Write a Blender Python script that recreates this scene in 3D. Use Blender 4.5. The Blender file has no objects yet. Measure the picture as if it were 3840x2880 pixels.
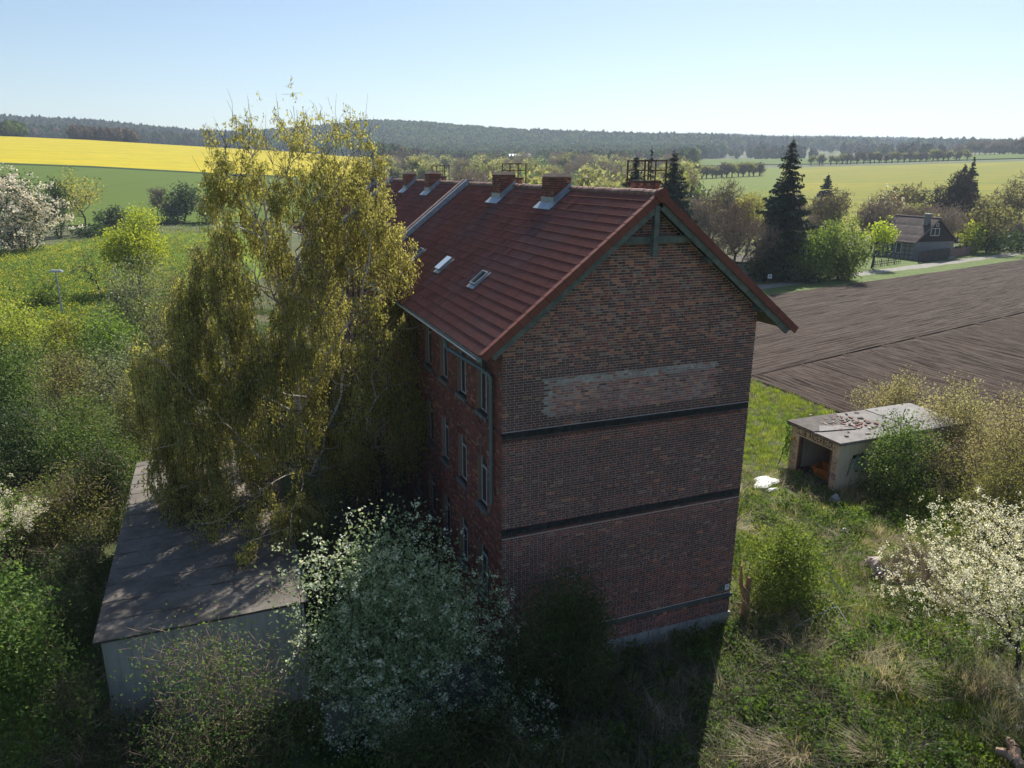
import bpy, math, random
import numpy as np
from mathutils import Vector, Matrix
S = bpy.context.scene
COL = S.collection
rng = np.random.default_rng(11)
D2 = bpy.data

# ------------------------------------------------------------------ camera
F, YAW, PIT, ROL = 2768.8, 0.3774, 0.2798, -0.0051
CAM = np.array([-7.0142, -18.4693, 15.3942])
def cam_axes():
    fwd = np.array([math.sin(YAW)*math.cos(PIT), math.cos(YAW)*math.cos(PIT), -math.sin(PIT)])
    right = np.array([math.cos(YAW), -math.sin(YAW), 0.0])
    down = np.cross(fwd, right)
    r2 = right*math.cos(ROL)+down*math.sin(ROL)
    d2 = -right*math.sin(ROL)+down*math.cos(ROL)
    return r2, d2, fwd
AX_R, AX_D, AX_F = cam_axes()
cd = D2.cameras.new('camera')
cam = D2.objects.new('camera', cd)
COL.objects.link(cam)
cd.sensor_width = 36; cd.sensor_fit = 'HORIZONTAL'; cd.lens = 36*F/3840
cd.clip_start = 0.1; cd.clip_end = 20000
M = Matrix.Identity(4)
for i in range(3):
    M[i][0] = AX_R[i]; M[i][1] = -AX_D[i]; M[i][2] = -AX_F[i]; M[i][3] = CAM[i]
cam.matrix_world = M
S.camera = cam

# ------------------------------------------------------------------ light
SUN_EL, SUN_AZ = math.radians(46.0), math.radians(43.0)      # azimuth from +Y towards +X
w = D2.worlds.new('World'); S.world = w; w.use_nodes = True
nt = w.node_tree; nt.nodes.clear()
sky = nt.nodes.new('ShaderNodeTexSky'); sky.sky_type = 'NISHITA'; sky.sun_disc = False
sky.sun_elevation = SUN_EL; sky.sun_rotation = SUN_AZ
sky.altitude = 150; sky.air_density = 1.0; sky.dust_density = 0.6; sky.ozone_density = 2.0
bg = nt.nodes.new('ShaderNodeBackground'); bg.inputs[1].default_value = 0.075
wo = nt.nodes.new('ShaderNodeOutputWorld')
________
*Work required*.
Please reproduce the listing exactly from its opening line through the line that contains "D2 = bpy.data", both included, with all pictures omitted.

*Answer*.
Write a Blender Python script that recreates this scene in 3D. Use Blender 4.5. The Blender file has no objects yet. Measure the picture as if it were 3840x2880 pixels.
import bpy, math, random
import numpy as np
from mathutils import Vector, Matrix
S = bpy.context.scene
COL = S.collection
rng = np.random.default_rng(11)
D2 = bpy.data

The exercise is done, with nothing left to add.